When the final bell rang and the girls starting making their way through the gates to go home, one of the students stopped dead in her tracks, gasped, started jumping up down, and screamed, “LORENZO!!!” Within a few seconds the car was surrounded by a crowd of teenybopper girls knocking on the car windows, waving at me, handing more scraps of paper through the crack in the window for me to sign. The poor taxi cab driver looked like a llama caught in the headlights and didn't know what hit him.

One girl flung herself on the hood of the car and gazed through the windshield to get a glimpse of the famous American star. A couple of girls got into the taxi to be taken home, which I think was pre-arranged by their parents. Then the cab driver began beeping the horn, moving a couple of feet at a time, then honking again, slowly parting this crowd of adoring senoritas.

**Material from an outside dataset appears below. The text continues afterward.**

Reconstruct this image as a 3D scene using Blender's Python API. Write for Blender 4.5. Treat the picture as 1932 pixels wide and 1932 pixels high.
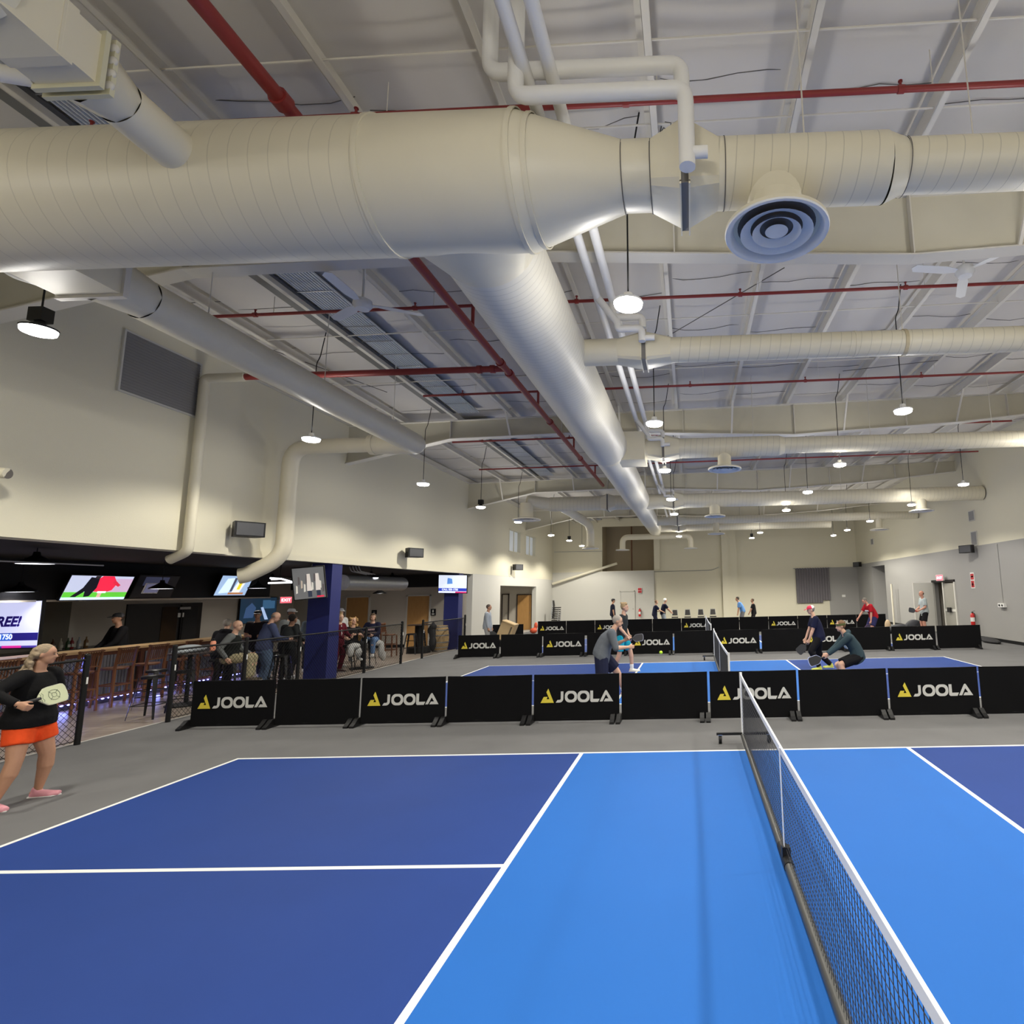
import bpy, math, random
from math import sin, cos, pi, radians as R
from mathutils import Vector as V, Matrix as M4
random.seed(7)
for _o in list(bpy.data.objects): bpy.data.objects.remove(_o)
SC = bpy.context.scene
COL = SC.collection

# ------------------------------------------------------------------ camera
F, CX, CY, PIT, ROL, YAW, H0 = 1051.6, 1278.0, 966.0, .1416, -.0231, -.0211, 2.064
cam_d = bpy.data.cameras.new('camera'); cam = bpy.data.objects.new('camera', cam_d); COL.objects.link(cam)
cam_d.sensor_width = 36; cam_d.lens = F * 36 / 1932
cam_d.shift_x = (966 - CX) / 1932; cam_d.shift_y = 0
cam_d.clip_start = .05; cam_d.clip_end = 200
def ray(u, v):
    a = (u - CX) / F; b = (v - CY) / F
    cr, sr = cos(ROL), sin(ROL)
    a, b = a * cr + b * sr, -a * sr + b * cr
    d, x, up = 1., a, -b
    cp, sp = cos(PIT), sin(PIT)
    y = d * cp - up * sp; z = d * sp + up * cp
    c, s = cos(YAW), sin(YAW)
    return V((x * c + y * s, -x * s + y * c, z))
def at(u, v, X=None, Y=None, Z=None):
    """measured point of the photograph on a known plane of the hall (metres)"""
    r = ray(u, v)
    t = X / r.x if X is not None else Y / r.y if Y is not None else (Z - H0) / r.z
    return V((0, 0, H0)) + r * t
_f = ray(CX, CY).normalized(); _r = (ray(CX + 1, CY) - ray(CX, CY)).normalized(); _u = _r.cross(_f).normalized()
cam.matrix_world = M4(((_r.x, _u.x, -_f.x, 0), (_r.y, _u.y, -_f.y, 0), (_r.z, _u.z, -_f.z, H0), (0, 0, 0, 1)))
SC.camera = cam

# ------------------------------------------------------------------ world, exposure, lamp strength
w = bpy.data.worlds.new('world'); SC.world = w; w.use_nodes = True
w.node_tree.nodes['Background'].inputs[0].default_value = (.8, .86, 1, 1)
w.node_tree.nodes['Background'].inputs[1].default_value = .3
SC.view_settings.view_transform = 'Standard'; SC.view_settings.look = 'None'
SC.view_settings.exposure = 0.3; SC.view_settings.gamma = 1; SC.view_settings.use_curve_mapping = False
LAMP_W, ROOF_FILL_W, DUCT_FILL_W, BAR_W = 330, 30, 42, 30

# ------------------------------------------------------------------ materials
MATS = {}
def mat(name, col, rough=.6, metal=0, noise=0, nscale=8, bump=0, bscale=60, emit=0, ecol=None, spec=.5, alpha=1):
    if name in MATS: return MATS[name]
    m = bpy.data.materials.new(name); m.use_nodes = True; nt = m.node_tree; b = nt.nodes['Principled BSDF']
    c = tuple(col) + (1,)
    b.inputs['Base Color'].default_value = c; b.inputs['Roughness'].default_value = rough
    b.inputs['Metallic'].default_value = metal; b.inputs['Specular IOR Level'].default_value = spec
    tc = nt.nodes.new('ShaderNodeTexCoord')
    if noise:
        n = nt.nodes.new('ShaderNodeTexNoise'); n.inputs['Scale'].default_value = nscale; n.inputs['Detail'].default_value = 5
        nt.links.new(tc.outputs['Object'], n.inputs['Vector'])
        mx = nt.nodes.new('ShaderNodeMixRGB'); mx.blend_type = 'MIX'
        mx.inputs[1].default_value = tuple(x * (1 - noise) for x in col) + (1,)
        mx.inputs[2].default_value = tuple(min(1, x * (1 + noise)) for x in col) + (1,)
        nt.links.new(n.outputs['Fac'], mx.inputs[0]); nt.links.new(mx.outputs[0], b.inputs['Base Color'])
    if bump:
        n = nt.nodes.new('ShaderNodeTexNoise'); n.inputs['Scale'].default_value = bscale; n.inputs['Detail'].default_value = 3
        nt.links.new(tc.outputs['Object'], n.inputs['Vector'])
        bp = nt.nodes.new('ShaderNodeBump'); bp.inputs['Strength'].default_value = bump; bp.inputs['Distance'].default_value = .01
        nt.links.new(n.outputs['Fac'], bp.inputs['Height']); nt.links.new(bp.outputs['Normal'], b.inputs['Normal'])
    if emit:
        b.inputs['Emission Color'].default_value = tuple(ecol or col) + (1,); b.inputs['Emission Strength'].default_value = emit
    MATS[name] = m; return m
def duct_mat(name, col, pitch, line=.35, skew=1.0):
    """painted spiral duct: thin lock seam winding round the local x axis"""
    m = mat(name, col, .45, noise=.05, nscale=3); nt = m.node_tree; b = nt.nodes['Principled BSDF']
    tc = nt.nodes.new('ShaderNodeTexCoord'); sp = nt.nodes.new('ShaderNodeSeparateXYZ'); nt.links.new(tc.outputs['Object'], sp.inputs[0])
    def mth(op, a, b_=None):
        n = nt.nodes.new('ShaderNodeMath'); n.operation = op
        for i, q in enumerate((a, b_)):
            if q is None: continue
            if isinstance(q, (int, float)): n.inputs[i].default_value = q
            else: nt.links.new(q, n.inputs[i])
        return n.outputs[0]
    an = mth('MULTIPLY', mth('ARCTAN2', sp.outputs[2], sp.outputs[1]), skew / (2 * pi))
    fr = mth('FRACT', mth('ADD', mth('DIVIDE', sp.outputs[0], pitch), an))
    d = mth('ABSOLUTE', mth('SUBTRACT', fr, .5))
    ln = mth('LESS_THAN', d, .018 / pitch * .12 + .012)
    src = b.inputs['Base Color'].links[0].from_socket
    mx = nt.nodes.new('ShaderNodeMixRGB'); mx.inputs[2].default_value = tuple(x * line for x in col) + (1,)
    nt.links.new(mth('MULTIPLY', ln, .38), mx.inputs[0]); nt.links.new(src, mx.inputs[1]); nt.links.new(mx.outputs[0], b.inputs['Base Color'])
    bp = nt.nodes.new('ShaderNodeBump'); bp.inputs['Strength'].default_value = .5; bp.inputs['Distance'].default_value = .01
    nt.links.new(mth('LESS_THAN', d, .05), bp.inputs['Height']); nt.links.new(bp.outputs['Normal'], b.inputs['Normal'])
    return m
def wood_mat(name, c1, c2, rough=.45, scale=(1, 1, 1), plank=None):
    if name in MATS: return MATS[name]
    m = mat(name, c1, rough); nt = m.node_tree; b = nt.nodes['Principled BSDF']
    tc = nt.nodes.new('ShaderNodeTexCoord'); mp = nt.nodes.new('ShaderNodeMapping'); mp.inputs['Scale'].default_value = scale
    nt.links.new(tc.outputs['Object'], mp.inputs[0])
    n = nt.nodes.new('ShaderNodeTexNoise'); n.inputs['Scale'].default_value = 4; n.inputs['Detail'].default_value = 6
    nt.links.new(mp.outputs[0], n.inputs['Vector'])
    mx = nt.nodes.new('ShaderNodeMixRGB'); mx.inputs[1].default_value = tuple(c1) + (1,); mx.inputs[2].default_value = tuple(c2) + (1,)
    nt.links.new(n.outputs['Fac'], mx.inputs[0]); nt.links.new(mx.outputs[0], b.inputs['Base Color'])
    if plank:
        br = nt.nodes.new('ShaderNodeTexBrick'); br.inputs['Scale'].default_value = 1; br.inputs['Mortar Size'].default_value = .004
        br.inputs['Brick Width'].default_value = plank[0]; br.inputs['Row Height'].default_value = plank[1]
        br.inputs['Color1'].default_value = (1, 1, 1, 1); br.inputs['Color2'].default_value = (.72, .7, .68, 1); br.inputs['Mortar'].default_value = (.35, .33, .3, 1)
        nt.links.new(tc.outputs['Object'], br.inputs['Vector'])
        m2 = nt.nodes.new('ShaderNodeMixRGB'); m2.blend_type = 'MULTIPLY'; m2.inputs[0].default_value = 1
        nt.links.new(mx.outputs[0], m2.inputs[1]); nt.links.new(br.outputs['Color'], m2.inputs[2]); nt.links.new(m2.outputs[0], b.inputs['Base Color'])
    return m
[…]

Once we finally made it to the main highway, the girls in the car just looked at each other from time to time and giggled. They didn't talk until they got out of the car and then they grinned and waved and exclaimed, “Adios, Lorenzo!” When the cab driver dropped me off at the main square, he had obviously fallen for it, too, because when I went to pay him, he said, “No, No, Senor. No charge.” And then it faded almost as quickly as it appeared.

I had one more very brief whiff of recognition about two weeks later. All of us college students were on a train from Arequipa to the ancient ruins of Machu Picchu, a distance of around two hundred miles. I was sitting in my seat looking out the window when a teen-aged girl walked by and calmly said, “Hola, Lorenzo” in an almost business-like voice. No adulation or excitement at all. She gave me the same kind of greeting a person would give their mailman walking down the street. I knew at that moment my mystique had lifted. I had already peaked, a mere three weeks after being discovered. It's been downhill fame-wise ever since.

However, every now and then, when the oldies radio station plays a refrain of “Downtown” by Petula Clark, I think wistfully back to that memorable summer below the equator, when a skinny, peroxided, nineteen year-old country boy from South Carolina was the Peruvian Heartthrob of 1968!